Hell, who needs any labor regulations when workers are perfectly free to just quit and get another job when they’re being abused? Get rid of  Wage and Hour, and get rid of OSHA and MSHA as well.

What They’re Saying

As you might expect, there is a lot of unhappiness among worker advocates about DOL’s omission. The National Employment Law Project (NELP) has been leading the fight against the tipping rule. NELP Director Christine Owens is calling on DOL to withdraw the rule.
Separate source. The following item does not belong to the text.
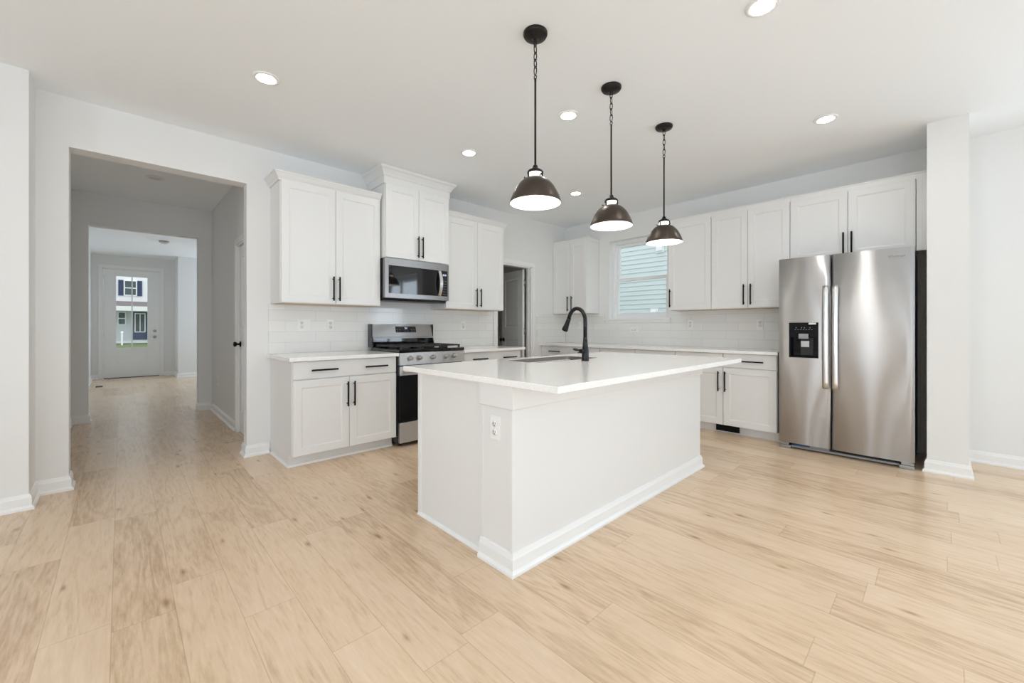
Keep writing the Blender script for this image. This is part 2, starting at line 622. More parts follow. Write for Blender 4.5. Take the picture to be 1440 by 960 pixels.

Heidi Schierholz of the Economic Policy Center says that DOL’s action “shows the lengths to which the Trump administration and Secretary of Labor Alexander Acosta will go to hide the fact that they are taking steps to actively make workers’ lives worse.”

Comments here by  Ranking Member of the House Education and Workforce Committee Bobby Scott, the Restaurant Opportunities Center, the National Women’s Law Center and the Leadership Conference on Civil Rights.

Update: Senator Elizabeth Warren has sent a letter to Labor Secretary Alexander Acosta saying she is “alarmed and angry” about at the report that DOL hid the results of their economic analysis and requested copies of all final and interim economic analyses, a list of DOL, OMB and White House officials who received copies of the analyses, and all e-mails related to the analyses within the Department of Labor, and between DOL and the White House.

One more point. If (when) the Democrats are in the majority in either house of Congress, they can hold hearings about scandals like this. Don’t hold your breath waiting for the Republican majorities to call a hearing to look into violations of the Administrative Procedures Act. You’ll suffocate.